The point of this reference (at least for our purposes here) is to show that, sometimes, even things that seem like an incontrovertible fact—take, for instance, a severed toe with green nail polish MUST belong to one Bunny Lebowski—may not be totally reliable.

Well, thanks to a recent ProPublica piece, we now know that the Supreme Court has been on the receiving end of a few green toes of their own. That is, “New s#*! Has come to light!” (NSFW language—Do I have to keep repeating this? I mean, come on, we’re talking about the Dude here!) The story is worth a read. There are plenty of cases—many that would be familiar to even the most casual Supreme Court watcher—with plenty of statistics, facts, and claims that turned out to be way off the mark.

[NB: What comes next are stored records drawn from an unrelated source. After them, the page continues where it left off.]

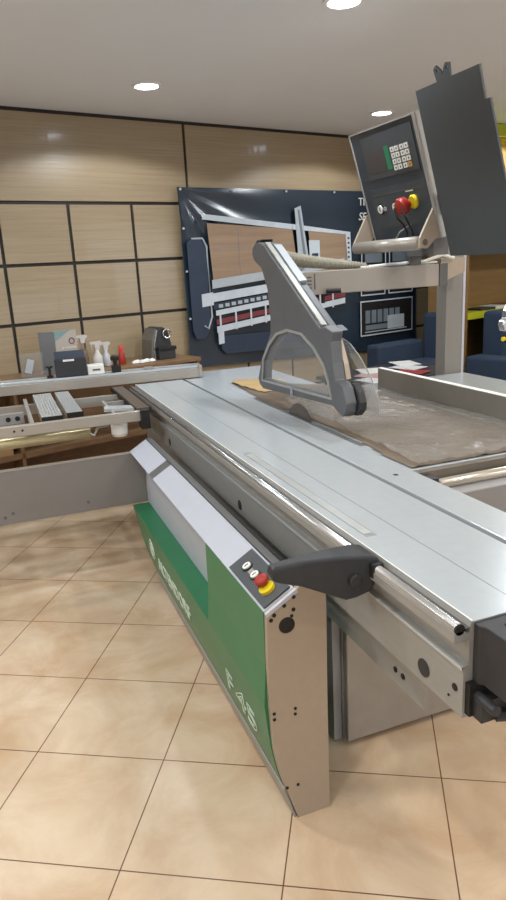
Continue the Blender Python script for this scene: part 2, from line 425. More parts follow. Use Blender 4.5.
# blade guard
hou = [(3.475, 1.709), (3.44, 1.728), (3.386, 1.732), (3.326, 1.72), (2.708, 1.34), (2.656, 1.35), (2.582, 1.33), (2.60, 1.289), (2.589, 1.197), (2.565, 1.123), (2.53, 1.12), (2.50, 1.10), (2.472, 1.04), (2.482, 1.0), (2.505, .975), (2.552, .99), (2.60, 1.01), (3.425, .965), (3.475, .985), (3.489, 1.014), (3.429, 1.119), (3.283, 1.274), (3.273, 1.35), (3.295, 1.498), (3.363, 1.602), (3.455, 1.64), (3.485, 1.67)]
win = [(3.415, 1.017), (3.385, 1.124), (3.29, 1.212), (3.184, 1.273), (3.051, 1.301), (2.898, 1.294), (2.775, 1.243), (2.675, 1.174), (2.632, 1.102), (2.607, 1.045)]
gd = P('blade_guard', YZ(hou, 1.33, 1.384, [win]), m_guard, bevel=.006)
P('far_cheek', YZ([(3.475, 1.709), (3.386, 1.732), (3.326, 1.72), (2.708, 1.34), (2.656, 1.35), (2.60, 1.33), (3.0, 1.32), (3.30, 1.45), (3.363, 1.602), (3.455, 1.64)], 1.3845, 1.42), m_guard, gd, bevel=.004)
P('clear_window', YZ(win, 1.338, 1.341), m_clear, gd)
win2 = [(y+.012 if y > 3 else y-.012, z-.01 if z < 1.05 else z+.012) for y, z in win]
P('window_rim', YZ(win2, 1.325, 1.3299, [win]), mat('rim_grey', (150, 150, 148), .3, .1), gd)
P('top_strip', YZ([(3.327, 1.7225), (3.32, 1.730), (2.705, 1.353), (2.712, 1.3435)], 1.343, 1.368), m_alu, gd)
P('top_plate', YZ([(3.30, 1.7055), (3.29, 1.716), (3.0, 1.538), (3.01, 1.527)], 1.378, 1.418), m_table, gd)
P('top_groove', YZ([(3.32, 1.718), (3.31, 1.724), (2.72, 1.361), (2.73, 1.354)], 1.3685, 1.3775), m_dark, gd)
P('rear_cap', YZ([(3.49, 1.66), (3.475, 1.72), (3.43, 1.745), (3.37, 1.745), (3.40, 1.725), (3.45, 1.70)], 1.34, 1.41), m_dark, gd, bevel=.004)
b = NB(); b = YZ([(2.565, 1.09), (2.54, 1.112), (2.505, 1.115), (2.47, 1.08), (2.452, 1.04), (2.456, 1.005), (2.49, .978), (2.54, .972), (2.565, .99)], 1.386, 1.420)
P('front_roller', b, m_dark, gd, bevel=.006)
cov = [(2.83, 1.285), (2.74, 1.28), (2.67, 1.262), (2.58, 1.21), (2.49, 1.133), (2.435, 1.05), (2.43, .985), (2.9, .985), (2.9, 1.2)]
P('clear_cover', YZ(cov, 1.46, 1.463), m_clear, gd)
b = NB()
c2 = cov[:7]
for (a, c), (a2, c_) in zip(c2, c2[1:]):
    v = [b.verts.new(p) for p in ((1.42, a, c), (1.463, a, c), (1.463, a2, c_), (1.42, a2, c_))]; b.faces.new(v)
bmesh.ops.solidify(b, geom=b.faces[:], thickness=.003)
bq = NB(); tube(bq, [(1.462, a, c) for a, c in c2], .003, 8); P('cover_rim', bq, mat('rim_grey', (150, 150, 148)), gd)
P('clear_cover_edge', b, m_clear, gd)
P('link_arm', YZ([(2.73, 1.30), (2.69, 1.305), (2.62, 1.25), (2.565, 1.12), (2.60, 1.12), (2.67, 1.22)], 1.408, 1.424), m_dark, gd)
P('red_latch', BX(1.375, 1.405, 2.66, 2.72, 1.315, 1.345), m_red, gd, bevel=.003)
P('pale_slot', YZ([(2.70, 1.31), (2.645, 1.30), (2.585, 1.19), (2.565, 1.125), (2.60, 1.12), (2.66, 1.19)], 1.3845, 1.4075), m_beige, gd)
P('window_clip', BX(1.32, 1.345, 3.0, 3.03, .975, 1.03), m_chrome, gd)
b = NB(); box(b, 1.345, 1.35, 2.62, 2.9, .93, .985); P('front_skid', b, m_clear, gd)

# hose
b = NB(); pts = []; rad = []
for k in range(60):
    t_ = k/59; pts.append((1.40+.62*t_, 3.36+.13*t_, 1.665-.085*t_**.7)); rad.append((.036-.018*t_)*(1+.17*math.cos(k*PI)))
tube(b, pts, .03, 14, rad=rad); P('extraction_hose', b, mat('hose_beige', (142, 137, 122), .7), smooth=False)
# arm
arm = P('support_arm', BX(1.4205, 2.38, 3.30, 3.40, 1.452, 1.572), mat('arm_silver', (156, 148, 138), .45, .15, .02, 30), bevel=.004)
P('arm_end_cap', BX(2.3805, 2.435, 3.295, 3.405, 1.45, 1.575), m_slot, arm, bevel=.003)
P('arm_bracket', XZ([(2.436, 1.465), (2.60, 1.52), (2.60, 1.60), (2.436, 1.60)], 3.36, 3.528), m_beige, arm)
b = NB(); tube(b, [(1.66, 3.28, 1.468), (1.73, 3.25, 1.468)], .013, 12); lathe(b, [(.01, -.05), (.01, .02)], (1.66, 3.32, 1.455), 'Z', 10)
P('locking_knob', b, m_black, arm)
b = NB()
for k in range(4): box(b, 1.56+.0, 1.585, 3.2975, 3.2995, 1.485+k*.018, 1.493+k*.018)
box(b, 1.60, 1.606, 3.2975, 3.2995, 1.48, 1.56)
P('warning_print', b, m_slot, arm)
b = NB(); tube(b, [(1.95, 3.34, 1.578), (2.1, 3.34, 1.584), (2.3, 3.33, 1.59), (2.42, 3.33, 1.62), (2.5, 3.33, 1.60)], .009, 8); P('cable', b, m_white, arm)
b = NB(); tube(b, [(1.9, 3.335, 1.578), (2.0, 3.36, 1.578), (2.2, 3.35, 1.578), (2.4, 3.35, 1.582)], .006, 8); P('cable', b, m_white, arm)
# column
clm = P('column', BX(2.60, 2.722, 3.53, 3.63, .012, 1.76), mat('column_grey', (134, 132, 128), .5, .1, .02, 30), bevel=.004)
P('column_edge', BX(2.7225, 2.74, 3.53, 3.63, .012, 1.76), m_pale, clm)
P('column_foot', BX(2.45, 2.85, 3.52, 3.85, 0.0, .012), m_grey, clm)

# console : local s = Y, t up slope, h toward operator
kk = math.hypot(1, .3)
ex = Vector((0, 1, 0)); et = Vector((-.3, 0, 1)).normalized(); eh = Vector((-1, 0, -.3)).normalized()
KM = frame(Vector((2.1, 0, 1.9)), ex, et, eh)     # local (Y, t, h)
def K(a0, a1, b0, b1, h0, h1): return xf(BX(a0, a1, b0, b1, h0, h1), KM)
con = P('control_console', K(2.99, 3.60, -.20, .395, -.075, -.004), m_plate, bevel=.004)
P('console_frame', xf(plate(NB(), [[(2.968, -.205), (3.606, -.205), (3.60, .398), (2.968, .394)], [(2.992, -.19), (3.599, -.19), (3.593, .391), (2.992, .385)]], lambda a, b, h: (a, b, h-.06), .066), KM), mat('frame_silver', (160, 158, 154), .4, .3), con)
P('console_face', K(2.993, 3.597, -.19, .385, -.004, 0), m_console, con)
P('display_panel', K(3.02, 3.50, .14, .36, .0002, .003), mat('display_dark', (70, 74, 80), .35, .1), con)
P('dark_screen', K(3.30, 3.47, .175, .285, .0031, .004), mat('screen_brown', (72, 68, 70), .3), con)
P('green_label', K(3.252, 3.292, .172, .29, .0031, .0045), mat('label_green', (36, 120, 84), .5), con)
for r in range(4):
    for c in range(4):
        a = 3.232-c*.040-(.006 if c > 1 else 0); b_ = .275-r*.03
        m_k = m_white if (r, c) != (3, 3) else mat('key_amber', (205, 160, 90), .5)
        kq = P('key', K(a-.032, a, b_-.024, b_, .0031, .007), m_k, con)
        P('key_mark', K(a-.022, a-.012, b_-.017, b_-.007, .0071, .0076), m_slot, con)
P('lower_panel', K(3.0, 3.52, -.12, .09, .0002, .003), mat('lower_dark', (66, 72, 78), .45, .1), con)
P('panel_line', K(3.03, 3.50, .055, .058, .0031, .0038), m_slot, con)
for a in (3.455, 3.305):
    q = xf(lathe(NB(), [(.03, .003), (.03, .006)], (a, -.018, 0), 'Z', 24), KM); P('button_ring', q, m_black, con)
    q = xf(lathe(NB(), [(.022, .006), (.022, .014)], (a, -.018, 0), 'Z', 24), KM); P('push_button', q, m_white, con)
    q = xf(plate(NB(), [circ(a, -.018, .006, 16, .012), circ(a, -.018, .003, 16, .009)], lambda x, y, h: (x, y, h+.0141), .0008), KM); P('button_mark', q, m_black, con)
q = NB(); 
P('small_switch', K(3.40, 3.42, -.03, -.01, .003, .012), m_grey, con)
q = xf(lathe(NB(), [(.034, .003), (.036, .012), (.03, .02)], (3.13, -.008, 0), 'Z', 28), KM); P('yellow_collar', q, m_yellow, con)
q = xf(lathe(NB(), [(.02, .02), (.02, .04), (.042, .043), (.045, .07), (.038, .082), (.015, .086)], (3.16, -.012, 0), 'Z', 28), KM); P('emergency_stop', q, m_red, con, smooth=False)
P('label_strip', K(3.12, 3.19, .045, .051, .0031, .004), m_letter, con)
b = NB(); tube(b, [KM @ Vector(p) for p in ((3.19, -.01, .09), (3.17, -.06, .10), (3.16, -.1, .08), (3.17, -.15, .06), (3.24, -.21, .05))], .005, 8)
tube(b, [KM @ Vector(p) for p in ((3.14, -.01, .08), (3.11, -.06, .09), (3.11, -.14, .07), (3.14, -.21, .05))], .005, 8)
P('cable', b, m_black, con)
b = NB(); tube(b, [KM @ Vector(p) for p in ((3.14, -.11, .05), (3.24, -.14, .06), (3.33, -.19, .05), (3.31, -.22, .04))], .0035, 8)
P('cable', b, m_grey, con)
# handle bar and side plates
b = NB(); tube(b, [(2.06, 3.03, 1.683), (2.06, 3.66, 1.683)], .034, 18); P('handle_bar', b, m_alux, con, smooth=True)
for y0, y1 in ((2.985, 3.0), (3.65, 3.665)):
    P('side_bracket', YZ([(0, 0), (1, 0), (1, 1)], 0, 1) if False else XZ([(2.035, 1.66), (2.08, 1.655), (2.235, 1.80), (2.235, 1.93), (2.12, 1.86), (2.035, 1.705)], y0, y1), m_beige, con)
b = NB(); lathe(b, [(.012, -.004), (.016, 0)], (2.065, 2.984, 1.685), 'Y', 18); P('bracket_bolt', b, m_slot, con)
P('console_post', BX(2.20, 2.26, 3.302, 3.36, 1.573, 1.86), m_slot, con)
P('console_back_bracket', BX(2.17, 2.26, 3.06, 3.30, 1.62, 1.86), m_slot, con)
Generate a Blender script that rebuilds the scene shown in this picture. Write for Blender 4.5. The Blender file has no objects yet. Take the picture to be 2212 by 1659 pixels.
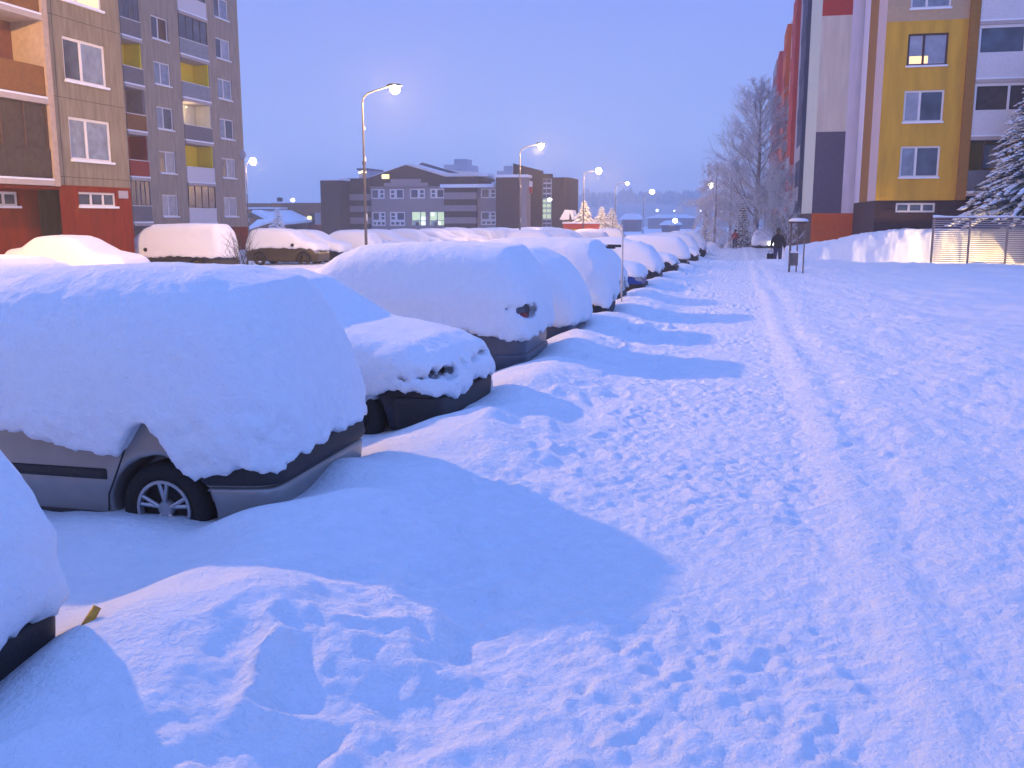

This, of course, isn’t the first time that the media has covered this phenomenon. But last week’s story assembles a laundry list—more like a dirty laundry list (Language people!)—of examples that has people asking questions about how to fix the problem. For example, Fordham Law Professor John Pfaff argues that the court could put together a group of technical advisers—social scientists, statisticians—to help it assess the validity of empirical evidence. The justices could even start by hiring clerks with the necessary skills.

However it’s addressed, this seems like it could be a big problem for the court’s credibility if nothing is done. I mean, mistakes, no matter how innocent, often make you look foolish and can put you in real danger.